A igreja está confirmando que eles simplesmente não querem famílias com pais do mesmo sexo envolvidos de qualquer modo. É por isso que coincide com o status automático de apóstata para casais homossexuais. Que é também por isso que não se enquadra com a doutrina fundamental do Mormonismo, que os pecados dos nossos pais não influenciam nossa posição com Deus. Há uma razão porquê Joseph Smith fez a segunda regra de fé, perdendo apenas para a crença em Deus e Cristo. Foi uma grande questão teológica que provavelmente levou-o a orar no bosque, em primeiro lugar. E nós viramos as costas a ele.

Quando ouvi o Élder Christofferson dizer que o casamento homossexual é um pecado tão grave, era difícil levar a sério qualquer coisa que ele dissesse depois disso. Porque eu só não entendo como isso funciona. Não posso aceitar que amar outra pessoa o suficiente para comprometer-se a ele de uma maneira saudável e significativa seja considerado um pecado. Pensei que havíamos superado isso. Em vez disso, estamos redobrando para baixo.

Eu quero que Sião seja real. Mas, para mim, não é um ideal válido de esforço se todos não são convidados.”


A maioria das citações e dos textos foi editada para abreviação. Recomendamos a leitura dos textos na íntegra, que podem ser encontrados nos links respectivos.

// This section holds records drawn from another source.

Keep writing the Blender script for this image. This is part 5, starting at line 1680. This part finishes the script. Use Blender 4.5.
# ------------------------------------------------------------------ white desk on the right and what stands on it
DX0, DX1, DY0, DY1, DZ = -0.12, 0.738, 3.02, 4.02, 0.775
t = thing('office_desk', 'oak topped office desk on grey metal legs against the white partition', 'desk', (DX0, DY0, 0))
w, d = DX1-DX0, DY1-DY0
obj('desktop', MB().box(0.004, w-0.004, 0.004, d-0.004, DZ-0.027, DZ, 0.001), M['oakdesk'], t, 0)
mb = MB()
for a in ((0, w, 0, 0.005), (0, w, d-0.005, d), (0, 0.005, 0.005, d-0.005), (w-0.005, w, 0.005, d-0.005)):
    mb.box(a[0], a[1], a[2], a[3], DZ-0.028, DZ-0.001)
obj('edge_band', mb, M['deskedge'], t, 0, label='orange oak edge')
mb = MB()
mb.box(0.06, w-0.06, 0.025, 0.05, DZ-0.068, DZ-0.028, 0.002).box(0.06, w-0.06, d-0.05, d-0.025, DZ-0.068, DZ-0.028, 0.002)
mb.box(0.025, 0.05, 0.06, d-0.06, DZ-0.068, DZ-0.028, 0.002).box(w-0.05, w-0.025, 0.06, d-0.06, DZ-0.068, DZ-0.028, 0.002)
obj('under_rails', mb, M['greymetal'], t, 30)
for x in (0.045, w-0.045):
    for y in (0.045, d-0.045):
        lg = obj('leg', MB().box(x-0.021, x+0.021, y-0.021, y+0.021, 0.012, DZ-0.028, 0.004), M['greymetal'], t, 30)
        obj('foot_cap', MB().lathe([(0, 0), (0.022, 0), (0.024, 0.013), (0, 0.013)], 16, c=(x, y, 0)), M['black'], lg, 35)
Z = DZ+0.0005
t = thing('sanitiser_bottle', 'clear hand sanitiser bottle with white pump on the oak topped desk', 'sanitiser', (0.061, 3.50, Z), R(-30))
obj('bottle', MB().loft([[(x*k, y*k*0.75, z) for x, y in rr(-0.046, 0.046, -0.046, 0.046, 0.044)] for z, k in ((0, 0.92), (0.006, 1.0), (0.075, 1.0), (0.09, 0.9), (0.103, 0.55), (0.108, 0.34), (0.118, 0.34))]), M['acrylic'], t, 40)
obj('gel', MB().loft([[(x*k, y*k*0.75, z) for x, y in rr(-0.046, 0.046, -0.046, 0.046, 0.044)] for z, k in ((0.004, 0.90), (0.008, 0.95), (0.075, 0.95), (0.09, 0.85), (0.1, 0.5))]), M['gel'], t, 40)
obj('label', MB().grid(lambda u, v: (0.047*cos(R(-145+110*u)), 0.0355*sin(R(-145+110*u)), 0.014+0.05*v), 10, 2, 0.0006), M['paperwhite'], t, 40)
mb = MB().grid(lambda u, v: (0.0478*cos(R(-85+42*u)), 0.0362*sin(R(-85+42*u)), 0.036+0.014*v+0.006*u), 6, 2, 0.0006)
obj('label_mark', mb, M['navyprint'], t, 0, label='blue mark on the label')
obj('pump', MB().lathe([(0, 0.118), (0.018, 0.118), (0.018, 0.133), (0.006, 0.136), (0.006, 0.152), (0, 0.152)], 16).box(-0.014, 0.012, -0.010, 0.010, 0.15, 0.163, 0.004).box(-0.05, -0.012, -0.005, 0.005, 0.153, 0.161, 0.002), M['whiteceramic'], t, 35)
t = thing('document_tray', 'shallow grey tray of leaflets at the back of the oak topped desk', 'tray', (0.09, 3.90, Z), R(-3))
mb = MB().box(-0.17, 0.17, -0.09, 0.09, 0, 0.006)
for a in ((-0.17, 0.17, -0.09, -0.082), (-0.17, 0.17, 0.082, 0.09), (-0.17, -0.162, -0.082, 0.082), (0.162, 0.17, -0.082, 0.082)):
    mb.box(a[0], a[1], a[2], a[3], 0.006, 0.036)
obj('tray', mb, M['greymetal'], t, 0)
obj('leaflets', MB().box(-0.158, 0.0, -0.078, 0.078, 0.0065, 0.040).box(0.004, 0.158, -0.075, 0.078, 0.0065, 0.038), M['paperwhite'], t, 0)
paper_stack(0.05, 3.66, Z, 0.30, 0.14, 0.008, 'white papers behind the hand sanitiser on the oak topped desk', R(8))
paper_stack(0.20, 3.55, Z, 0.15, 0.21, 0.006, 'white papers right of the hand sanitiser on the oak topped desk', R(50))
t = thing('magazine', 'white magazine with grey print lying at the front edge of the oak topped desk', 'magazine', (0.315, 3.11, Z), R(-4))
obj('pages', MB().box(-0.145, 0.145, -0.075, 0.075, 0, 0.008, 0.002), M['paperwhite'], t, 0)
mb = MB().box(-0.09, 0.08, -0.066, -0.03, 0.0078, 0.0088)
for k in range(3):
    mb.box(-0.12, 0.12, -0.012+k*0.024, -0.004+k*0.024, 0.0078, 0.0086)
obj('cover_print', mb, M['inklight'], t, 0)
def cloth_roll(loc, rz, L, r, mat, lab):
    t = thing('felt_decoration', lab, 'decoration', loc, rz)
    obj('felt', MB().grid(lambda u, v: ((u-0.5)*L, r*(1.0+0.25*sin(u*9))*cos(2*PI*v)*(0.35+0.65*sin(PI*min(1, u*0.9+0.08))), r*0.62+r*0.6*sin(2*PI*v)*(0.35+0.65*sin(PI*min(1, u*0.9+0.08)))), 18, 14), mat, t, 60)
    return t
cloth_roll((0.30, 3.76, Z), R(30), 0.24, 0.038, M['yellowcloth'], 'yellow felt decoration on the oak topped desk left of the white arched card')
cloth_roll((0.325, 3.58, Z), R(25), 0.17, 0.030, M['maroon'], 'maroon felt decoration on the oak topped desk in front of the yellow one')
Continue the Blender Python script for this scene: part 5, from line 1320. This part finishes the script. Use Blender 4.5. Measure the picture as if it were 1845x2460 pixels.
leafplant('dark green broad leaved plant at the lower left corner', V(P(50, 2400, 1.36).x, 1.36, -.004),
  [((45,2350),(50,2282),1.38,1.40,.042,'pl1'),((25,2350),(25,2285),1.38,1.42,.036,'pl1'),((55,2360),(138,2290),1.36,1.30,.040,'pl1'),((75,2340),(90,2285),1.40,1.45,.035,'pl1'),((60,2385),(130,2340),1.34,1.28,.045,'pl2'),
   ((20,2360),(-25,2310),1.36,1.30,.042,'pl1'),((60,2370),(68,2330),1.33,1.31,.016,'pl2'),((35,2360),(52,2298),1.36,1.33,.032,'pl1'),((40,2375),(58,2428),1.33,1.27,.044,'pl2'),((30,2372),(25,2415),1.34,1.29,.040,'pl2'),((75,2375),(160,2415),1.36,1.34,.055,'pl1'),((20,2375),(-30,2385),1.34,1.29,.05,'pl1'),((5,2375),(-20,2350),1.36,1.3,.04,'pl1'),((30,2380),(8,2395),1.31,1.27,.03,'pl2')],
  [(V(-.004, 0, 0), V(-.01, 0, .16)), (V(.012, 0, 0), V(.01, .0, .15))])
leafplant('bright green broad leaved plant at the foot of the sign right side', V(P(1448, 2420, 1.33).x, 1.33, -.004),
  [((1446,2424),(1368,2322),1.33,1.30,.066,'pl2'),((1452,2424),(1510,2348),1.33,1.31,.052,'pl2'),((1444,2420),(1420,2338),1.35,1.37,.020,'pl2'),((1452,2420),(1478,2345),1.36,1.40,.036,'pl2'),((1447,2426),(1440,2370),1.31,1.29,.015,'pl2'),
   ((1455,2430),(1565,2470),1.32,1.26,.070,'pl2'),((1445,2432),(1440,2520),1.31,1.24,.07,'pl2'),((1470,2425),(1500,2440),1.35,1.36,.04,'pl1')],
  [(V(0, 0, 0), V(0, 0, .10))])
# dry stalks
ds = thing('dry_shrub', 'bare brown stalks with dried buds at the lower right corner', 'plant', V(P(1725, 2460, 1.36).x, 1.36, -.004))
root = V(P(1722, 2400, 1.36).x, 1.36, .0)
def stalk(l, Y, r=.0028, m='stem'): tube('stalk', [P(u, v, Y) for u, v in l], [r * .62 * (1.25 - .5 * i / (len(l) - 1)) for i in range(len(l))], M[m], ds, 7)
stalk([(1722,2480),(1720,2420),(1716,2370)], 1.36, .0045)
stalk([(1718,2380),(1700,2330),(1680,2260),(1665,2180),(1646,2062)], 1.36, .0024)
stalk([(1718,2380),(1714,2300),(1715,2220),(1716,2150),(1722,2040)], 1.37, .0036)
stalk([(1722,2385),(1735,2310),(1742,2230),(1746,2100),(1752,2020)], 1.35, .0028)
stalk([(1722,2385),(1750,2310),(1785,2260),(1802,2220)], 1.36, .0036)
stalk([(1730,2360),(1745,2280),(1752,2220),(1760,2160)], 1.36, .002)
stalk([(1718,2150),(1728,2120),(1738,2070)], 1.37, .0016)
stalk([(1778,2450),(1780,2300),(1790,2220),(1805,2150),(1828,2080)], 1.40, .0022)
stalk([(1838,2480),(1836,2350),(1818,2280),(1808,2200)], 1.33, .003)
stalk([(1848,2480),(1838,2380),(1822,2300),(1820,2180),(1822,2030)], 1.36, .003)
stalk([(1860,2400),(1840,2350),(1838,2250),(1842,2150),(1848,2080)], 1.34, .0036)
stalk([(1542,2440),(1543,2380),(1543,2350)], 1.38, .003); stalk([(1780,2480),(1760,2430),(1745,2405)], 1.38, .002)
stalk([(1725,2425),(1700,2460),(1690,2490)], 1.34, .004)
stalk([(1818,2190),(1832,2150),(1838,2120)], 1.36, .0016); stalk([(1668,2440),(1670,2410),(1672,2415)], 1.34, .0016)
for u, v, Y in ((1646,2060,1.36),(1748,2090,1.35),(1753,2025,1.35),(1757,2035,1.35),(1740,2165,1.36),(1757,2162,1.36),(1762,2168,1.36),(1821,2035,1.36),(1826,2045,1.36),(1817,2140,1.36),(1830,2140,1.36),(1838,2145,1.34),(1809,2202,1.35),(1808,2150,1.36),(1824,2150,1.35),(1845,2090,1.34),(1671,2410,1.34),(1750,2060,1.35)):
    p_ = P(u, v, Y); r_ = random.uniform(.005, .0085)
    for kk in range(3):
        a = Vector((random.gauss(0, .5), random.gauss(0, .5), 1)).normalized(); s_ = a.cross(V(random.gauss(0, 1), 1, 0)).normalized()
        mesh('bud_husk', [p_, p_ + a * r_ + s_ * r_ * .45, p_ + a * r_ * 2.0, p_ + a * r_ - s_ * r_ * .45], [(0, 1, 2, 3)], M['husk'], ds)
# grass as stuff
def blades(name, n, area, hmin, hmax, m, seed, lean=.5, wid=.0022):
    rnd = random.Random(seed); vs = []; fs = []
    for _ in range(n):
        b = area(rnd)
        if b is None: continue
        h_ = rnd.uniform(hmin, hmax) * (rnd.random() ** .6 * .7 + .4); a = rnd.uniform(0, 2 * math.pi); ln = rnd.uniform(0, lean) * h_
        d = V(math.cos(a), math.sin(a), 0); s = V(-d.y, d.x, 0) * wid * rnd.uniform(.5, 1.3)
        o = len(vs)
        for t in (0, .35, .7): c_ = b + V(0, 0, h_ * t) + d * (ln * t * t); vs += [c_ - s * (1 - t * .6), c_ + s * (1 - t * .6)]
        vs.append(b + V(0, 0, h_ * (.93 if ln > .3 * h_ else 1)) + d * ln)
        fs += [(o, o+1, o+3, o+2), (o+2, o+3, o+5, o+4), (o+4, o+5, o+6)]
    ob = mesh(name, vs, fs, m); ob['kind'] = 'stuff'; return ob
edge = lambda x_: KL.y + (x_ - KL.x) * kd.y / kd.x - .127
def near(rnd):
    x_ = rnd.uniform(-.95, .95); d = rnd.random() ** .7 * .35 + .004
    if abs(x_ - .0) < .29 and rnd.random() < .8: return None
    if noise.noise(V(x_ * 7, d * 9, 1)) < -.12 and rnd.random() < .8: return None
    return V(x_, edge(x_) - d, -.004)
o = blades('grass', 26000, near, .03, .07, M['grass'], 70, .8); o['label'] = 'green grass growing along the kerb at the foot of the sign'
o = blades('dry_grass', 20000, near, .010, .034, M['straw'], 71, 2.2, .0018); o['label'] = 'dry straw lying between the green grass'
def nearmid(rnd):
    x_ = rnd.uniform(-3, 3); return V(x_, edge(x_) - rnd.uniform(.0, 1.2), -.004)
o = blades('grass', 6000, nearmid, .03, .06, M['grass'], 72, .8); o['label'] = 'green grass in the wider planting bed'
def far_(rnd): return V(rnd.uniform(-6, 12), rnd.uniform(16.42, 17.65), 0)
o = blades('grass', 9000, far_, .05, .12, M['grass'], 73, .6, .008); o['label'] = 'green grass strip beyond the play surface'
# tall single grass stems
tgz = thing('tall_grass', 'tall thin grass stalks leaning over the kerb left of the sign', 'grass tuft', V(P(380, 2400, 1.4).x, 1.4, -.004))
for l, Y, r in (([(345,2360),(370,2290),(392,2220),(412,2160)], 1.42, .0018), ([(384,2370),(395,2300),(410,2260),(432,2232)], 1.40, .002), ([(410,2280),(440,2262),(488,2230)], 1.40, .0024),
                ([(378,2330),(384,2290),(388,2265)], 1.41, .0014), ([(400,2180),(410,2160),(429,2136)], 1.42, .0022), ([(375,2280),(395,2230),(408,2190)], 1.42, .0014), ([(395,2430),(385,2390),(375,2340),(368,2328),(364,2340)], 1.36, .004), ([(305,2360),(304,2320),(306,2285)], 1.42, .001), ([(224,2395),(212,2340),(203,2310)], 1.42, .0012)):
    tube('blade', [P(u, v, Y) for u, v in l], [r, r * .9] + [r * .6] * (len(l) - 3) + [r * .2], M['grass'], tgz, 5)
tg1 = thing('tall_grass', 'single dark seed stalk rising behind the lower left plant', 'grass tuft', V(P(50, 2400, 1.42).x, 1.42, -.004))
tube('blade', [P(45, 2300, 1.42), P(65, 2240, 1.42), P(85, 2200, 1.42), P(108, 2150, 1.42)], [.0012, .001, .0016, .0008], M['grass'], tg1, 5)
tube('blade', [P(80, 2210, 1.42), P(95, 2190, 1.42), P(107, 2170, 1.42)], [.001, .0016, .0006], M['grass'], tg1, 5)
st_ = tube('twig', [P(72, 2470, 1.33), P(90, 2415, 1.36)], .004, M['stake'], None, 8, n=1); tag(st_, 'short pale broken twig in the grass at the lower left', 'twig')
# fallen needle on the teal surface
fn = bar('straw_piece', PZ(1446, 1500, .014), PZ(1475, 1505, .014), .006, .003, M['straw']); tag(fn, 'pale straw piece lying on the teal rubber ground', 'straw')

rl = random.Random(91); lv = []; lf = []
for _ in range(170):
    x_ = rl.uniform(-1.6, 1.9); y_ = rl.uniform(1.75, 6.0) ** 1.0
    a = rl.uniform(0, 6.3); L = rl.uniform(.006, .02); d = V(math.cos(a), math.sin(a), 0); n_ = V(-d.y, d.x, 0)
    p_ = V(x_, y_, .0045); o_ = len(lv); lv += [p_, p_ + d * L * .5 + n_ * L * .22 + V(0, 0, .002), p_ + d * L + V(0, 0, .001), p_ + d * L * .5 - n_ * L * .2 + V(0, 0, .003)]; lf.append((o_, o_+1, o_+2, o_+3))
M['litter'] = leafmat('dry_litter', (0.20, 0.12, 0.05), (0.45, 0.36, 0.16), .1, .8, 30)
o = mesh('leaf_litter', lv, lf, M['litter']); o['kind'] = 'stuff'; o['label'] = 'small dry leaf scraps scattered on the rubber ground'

69 comentários sobre “Mórmons Reagem Contra Discriminação

  1. Sendo bem sincero, essa nova política da igreja me deixa bastante desanimado com o caminho que a igreja vem tomando. Tenho um primo homossexual que nunca foi aceito pela família e por causa de sua orientação sexual, já até tentou suicídio. Atualmente, vive tentando buscar a cura para sua “enfermidade” em alguns frascos de remédios receitados pelo psiquiatra… enquanto quase todos fazem vista grossa para o quê está acontecendo.

    Voltando ao assunto da igreja, é lamentável que ao invés de batalharmos em busca de respeitarmos as diferenças de cada um e a valorizar o ser humano como irmão e também filho do pai celestial, somos “condicionados” a seguir cegamente aos líderes da igreja, caso contrário, estaremos cometendo apostasia, por mais preconceituosa e discriminatória que suas ordens possam ser.

    Infelizmente como estudo em uma instituição vinculada a igreja sou meio que obrigado a dizer amém a tudo que ensinam, mesmo por mais errado que eu considere. Apesar disso, não vejo a hora de me formar e só então poder avaliar, por mim mesmo, o quê acreditar.
    Só questão de tempo até colocar uns pontos nos “i”s.

    • Diga ao teu primo que Cristo o ama e há pessoas no mundo como eu que o aceitam e respeitam tal como ele é. A base do evangelho realmente verdadeiro é o amor, o respeito ao próximo, a boa convivência com o outro em toda sua diversidade. Sendo assim, tenho certeza que Cristo ama você e teu primo.

      Eu tenho depressão e se o psiquiatra for realmente sério o tal remédio é para depressão ou algum outro transtorno de humor que ele esteja apresentando. Lembre-se de demonstrar amor a ele e de reforçar, sutilmente, a necessidade de um acompanhamento psicoterápico – é lá que ele vai aprender a ser conhecer melhor o que vai dar sentido a estabilidade promovida pelo remédio psiquiátrico.

  2. Quanta dor e aflição, crianças famílias destruídas.
    Parece vingança e manipulação.
    Pregar o ódio e a discriminação.
    Tantos sofrem, tantos sofreram.
    Crianças confusas desoladas, discriminadas.
    Sem apoio, sem paz.
    Sem proteção.
    Tendo que escolher entre amor e a religião.
    Me da repulsa, nojo.
    Querem dominar através da repressão.
    Para mim já basta.
    Para vocês pequeninos, inocentes.
    Não compartilho essa cruel ideologia.
    Que sejam salva todas as criancinhas.